Thursday, August 6, 2009

quarter

I'll bite my tongue. As long as she's happy, then I'm happy for her. I'm not going to say that I've never seen my mom cry, or that she's the strongest person I know, because I cannot count the times that she's leaned on me for support. I've been her shoulder to cry on. It's always been me and my mom, but it's always been more of a friendship than a mother-daughter relationship. She's relied on me countless times, and I've depended on her even more. If this man, SOMEHOW, makes her happy, then who am I to ruin that for her? I know she'd keep quiet if I was in love with a junkie. She's always told me, "Hopefully, things will always go well for you. Hopefully, that guy will always make you happy, and if he doesn't, then you'll pick yourself up again, but I'll always be here when your legs aren't quite strong enough." And I think that's how it should be, always. People need to have a little more faith.

Wednesday, August 5, 2009


"You learn that the only way to get rock-star power as a girl is to be a groupie and bare your breasts and get chosen for the night. We learn that the only way to get anywhere is through men. And it's a lie."

ugh.

Domestic abuse, rape, sexuality, and female empowerment, these are all things that a woman should have a say in!!! Not all women realize what they're worth, what we stand for, and how important we are in this world, and that my friends, is what I'm here for.

Tuesday, August 4, 2009


And I always can find you again.♥

with a little effort, the things that seem a bit, well..hopeless, can return to being the most precious thing in your life.

...

it is definitely...worth another shot.

Sunday, August 2, 2009

So..I was at my mother's boyfriend's sister's get together, and I was expressing my views on Marijuana, Zombies, and the end of the world with my future cousins.

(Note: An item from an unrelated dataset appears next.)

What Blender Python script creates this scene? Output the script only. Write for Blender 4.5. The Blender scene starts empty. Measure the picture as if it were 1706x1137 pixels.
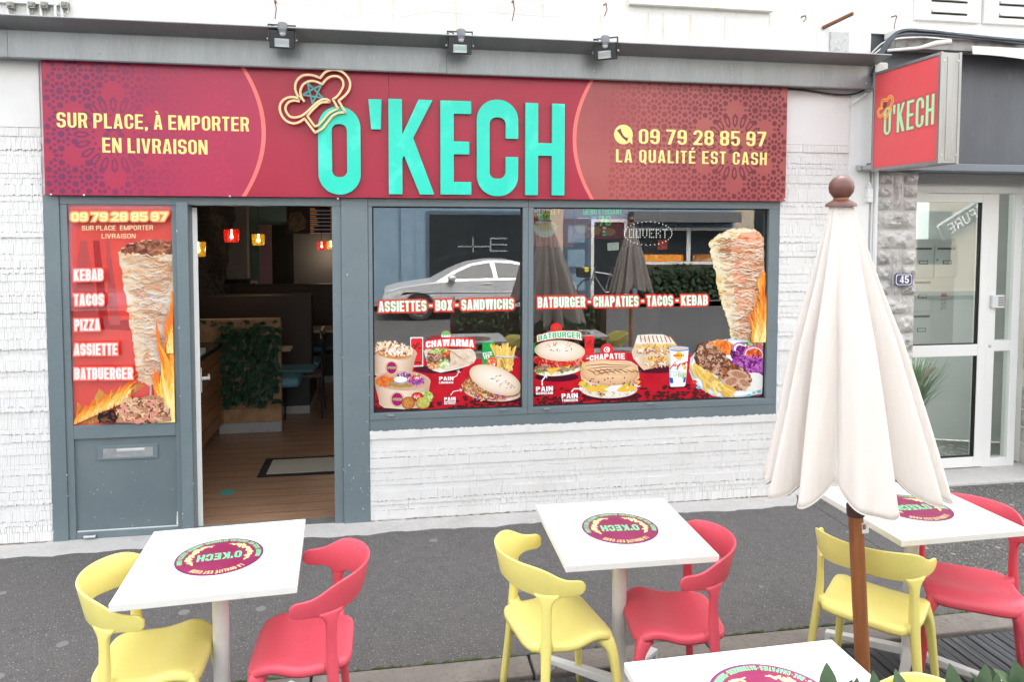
import bpy, bmesh, math, random
import numpy as np
from mathutils import Vector, Matrix, geometry
random.seed(7)
R_ = math.radians
scene = bpy.context.scene
COL = scene.collection

# ------------------------------------------------------------------ camera
CAM_POS = (0.0, -4.9, 1.981)
cam_d = bpy.data.cameras.new('camera')
cam_d.sensor_width = 36.0
cam_d.lens = 1210.76 / 1706 * 36.0
cam_d.shift_x = (853 - 844.43) / 1706
cam_d.shift_y = (443.8 - 568.5) / 1706
cam_d.clip_start = 0.05
cam_d.clip_end = 500
cam = bpy.data.objects.new('camera', cam_d)
COL.objects.link(cam)
YAW, PITCH, ROLL = R_(9.4334), R_(2.8936), R_(0.085)
_f = Vector((math.sin(YAW)*math.cos(PITCH), math.cos(YAW)*math.cos(PITCH), -math.sin(PITCH)))
_r = Vector((math.cos(YAW), -math.sin(YAW), 0))
_u = _r.cross(_f)
_r2 = math.cos(ROLL)*_r + math.sin(ROLL)*_u
_u2 = -math.sin(ROLL)*_r + math.cos(ROLL)*_u
_m = Matrix((( _r2.x, _u2.x, -_f.x, CAM_POS[0]), (_r2.y, _u2.y, -_f.y, CAM_POS[1]), (_r2.z, _u2.z, -_f.z, CAM_POS[2]), (0, 0, 0, 1)))
cam.matrix_world = _m
scene.camera = cam

# ------------------------------------------------------------------ light
SUN_EL, SUN_AZ = R_(56), R_(18)          # azimuth clockwise from +y (the street side is -y)
world = bpy.data.worlds.new('World'); scene.world = world
world.use_nodes = True
wn = world.node_tree.nodes; wl = world.node_tree.links
bgn = wn['Background']
sky = wn.new('ShaderNodeTexSky'); sky.sky_type = 'NISHITA'; sky.sun_disc = False
sky.sun_elevation = SUN_EL; sky.sun_rotation = SUN_AZ
sky.air_density = 1.6; sky.dust_density = 4.0
hsv = wn.new('ShaderNodeHueSaturation'); hsv.inputs['Saturation'].default_value = 0.22
wl.new(sky.outputs[0], hsv.inputs['Color']); wl.new(hsv.outputs[0], bgn.inputs[0])
bgn.inputs[1].default_value = 0.15
sun_d = bpy.data.lights.new('sun', 'SUN'); sun_d.energy = 1.5; sun_d.angle = R_(25); sun_d.color = (1.0, 0.96, 0.91)
sun = bpy.data.objects.new('sun', sun_d); COL.objects.link(sun)
_sd = Vector((math.sin(SUN_AZ)*math.cos(SUN_EL), math.cos(SUN_AZ)*math.cos(SUN_EL), math.sin(SUN_EL)))
sun.rotation_euler = _sd.to_track_quat('Z', 'Y').to_euler()
sun.location = (0, -6, 12)
vs = scene.view_settings
scene.display_settings.display_device = 'sRGB'
vs.view_transform = 'Standard'; vs.look = 'None'; vs.exposure = 2.55; vs.gamma = 1; vs.use_curve_mapping = False
scene.render.engine = 'CYCLES'
scene.cycles.max_bounces = 8; scene.cycles.transparent_max_bounces = 16
scene.cycles.caustics_reflective = False; scene.cycles.caustics_refractive = False

# ------------------------------------------------------------------ helpers
def lin(c):
    c /= 255.0
    return c/12.92 if c <= 0.04045 else ((c+0.055)/1.055)**2.4
def S(r, g, b, k=0.8):                     # print colour as seen -> base colour
    return (lin(r)*k, lin(g)*k, lin(b)*k)

MATS = {}
def mat(name, col, rough=0.5, metal=0.0, var=None, bump=None, coat=0.0, spec=None, stretch=None, emit=None, speck=None):
    """var=(scale, second colour, low, high): noise patches; bump=(scale, height in m)"""
    if name in MATS: return MATS[name]
    m = bpy.data.materials.new(name); m.use_nodes = True
    nt = m.node_tree; n = nt.nodes; l = nt.links
    b = n['Principled BSDF']
    b.inputs['Base Color'].default_value = (*col, 1); b.inputs['Roughness'].default_value = rough
    b.inputs['Metallic'].default_value = metal
    if coat: b.inputs['Coat Weight'].default_value = coat; b.inputs['Coat Roughness'].default_value = 0.08
    if spec is not None: b.inputs['Specular IOR Level'].default_value = spec
    if emit: b.inputs['Emission Color'].default_value = (*emit[0], 1); b.inputs['Emission Strength'].default_value = emit[1]
    vec = None
    if var or bump or speck:
        tc = n.new('ShaderNodeTexCoord'); mp = n.new('ShaderNodeMapping')
        l.new(tc.outputs['Object'], mp.inputs[0]); vec = mp.outputs[0]
        if stretch: mp.inputs['Scale'].default_value = stretch
    cur = None
    if var:
        vs_ = var if isinstance(var, list) else [var]
        for sc, c2, lo, hi in vs_:
            ns = n.new('ShaderNodeTexNoise'); ns.inputs['Scale'].default_value = sc; ns.inputs['Detail'].default_value = 6; ns.inputs['Roughness'].default_value = 0.62
            l.new(vec, ns.inputs['Vector'])
            mr = n.new('ShaderNodeMapRange'); mr.inputs[1].default_value = lo; mr.inputs[2].default_value = hi
            l.new(ns.outputs[0], mr.inputs[0])
            mx = n.new('ShaderNodeMix'); mx.data_type = 'RGBA'
            l.new(mr.outputs[0], mx.inputs[0])
            if cur: l.new(cur, mx.inputs[6])
            else: mx.inputs[6].default_value = (*col, 1)
            mx.inputs[7].default_value = (*c2, 1)
            cur = mx.outputs[2]
    if speck:
        for sc, thr, c2 in speck:
            vo = n.new('ShaderNodeTexVoronoi'); vo.inputs['Scale'].default_value = sc
            if sc < 9 or 'asphalt' in name: vo.voronoi_dimensions = '2D'
            l.new(vec, vo.inputs['Vector'])
            wn_ = n.new('ShaderNodeTexWhiteNoise'); l.new(vo.outputs['Color'], wn_.inputs[0])
            ad = n.new('ShaderNodeMath'); ad.operation = 'MULTIPLY'; ad.inputs[1].default_value = thr
            l.new(wn_.outputs[0], ad.inputs[0])
            lt = n.new('ShaderNodeMath'); lt.operation = 'LESS_THAN'
            l.new(vo.outputs['Distance'], lt.inputs[0]); l.new(ad.outputs[0], lt.inputs[1])
            mx = n.new('ShaderNodeMix'); mx.data_type = 'RGBA'
            l.new(lt.outputs[0], mx.inputs[0])
            if cur: l.new(cur, mx.inputs[6])
            else: mx.inputs[6].default_value = (*col, 1)
            mx.inputs[7].default_value = (*c2, 1)
            cur = mx.outputs[2]
    if cur: l.new(cur, b.inputs['Base Color'])
    if bump:
        last = None
        for sc, h in (bump if isinstance(bump, list) else [bump]):
            ns = n.new('ShaderNodeTexNoise'); ns.inputs['Scale'].default_value = sc; ns.inputs['Detail'].default_value = 5
            l.new(vec, ns.inputs['Vector'])
            bp = n.new('ShaderNodeBump'); bp.inputs['Distance'].default_value = h; bp.inputs['Strength'].default_value = 1.0
            l.new(ns.outputs[0], bp.inputs['Height'])
            if last: l.new(last, bp.inputs['Normal'])
            last = bp.outputs[0]
        l.new(last, b.inputs['Normal'])
    MATS[name] = m
    return m

def ramp_mat(name, cols, scale, stretch=(1, 1, 1), rough=0.35, detail=5, dist=0.0, spec=0.3):
    """printed picture: noise through a colour ramp"""
    if name in MATS: return MATS[name]
    m = bpy.data.materials.new(name); m.use_nodes = True
    n = m.node_tree.nodes; l = m.node_tree.links; b = n['Principled BSDF']
    b.inputs['Roughness'].default_value = rough; b.inputs['Specular IOR Level'].default_value = spec
    tc = n.new('ShaderNodeTexCoord'); mp = n.new('ShaderNodeMapping'); mp.inputs['Scale'].default_value = stretch
    l.new(tc.outputs['Object'], mp.inputs[0])
    ns = n.new('ShaderNodeTexNoise'); ns.inputs['Scale'].default_value = scale; ns.inputs['Detail'].default_value = detail
    ns.inputs['Distortion'].default_value = dist; ns.inputs['Roughness'].default_value = 0.6
    l.new(mp.outputs[0], ns.inputs['Vector'])
    cr = n.new('ShaderNodeValToRGB'); e = cr.color_ramp.elements
    lo, hi = 0.3, 0.7
    while len(e) < len(cols): e.new(0.5)
    for i, c in enumerate(cols):
        e[i].position = lo + (hi-lo)*i/(len(cols)-1); e[i].color = (*c, 1)
    l.new(ns.outputs[0], cr.inputs[0]); l.new(cr.outputs[0], b.inputs['Base Color'])
    MATS[name] = m
    return m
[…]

They were fairly open to my opinions, but soon got a little confused about what I was talking about, and eventually I just decided to go back inside. When I go back inside, I hear my future step dad's mother stating to my mom that her son is a good man. He's never been a criminal, and he's never been a pothead, and that's basically why he's a decent person. While she's saying this, she is smoking a pack of cigarettes. What the fuck? Are you kidding me? I won't go into what I have to say about weed, because that's a totally different story, but if that's what makes a good person, then I guess my mother has completely lied to me all these years. If she thinks that this piece of crap "man" she's somehow fallen for is a good person, then she is a complete and total hypocrite. She's taught me values and morals and to be a completely independent and opinionated person, but if she's just standing by and letting this alcoholic, BUT NEVER A POTHEAD, man walk all over her, treat her like she is nothing, then I seriously have lost all faith in believing anything at all. Seriously. He might not smoke marijuana, but he does drink 24 ounce bud light cans one after the other. What's worse? Violence or mellowness? People are DUMB.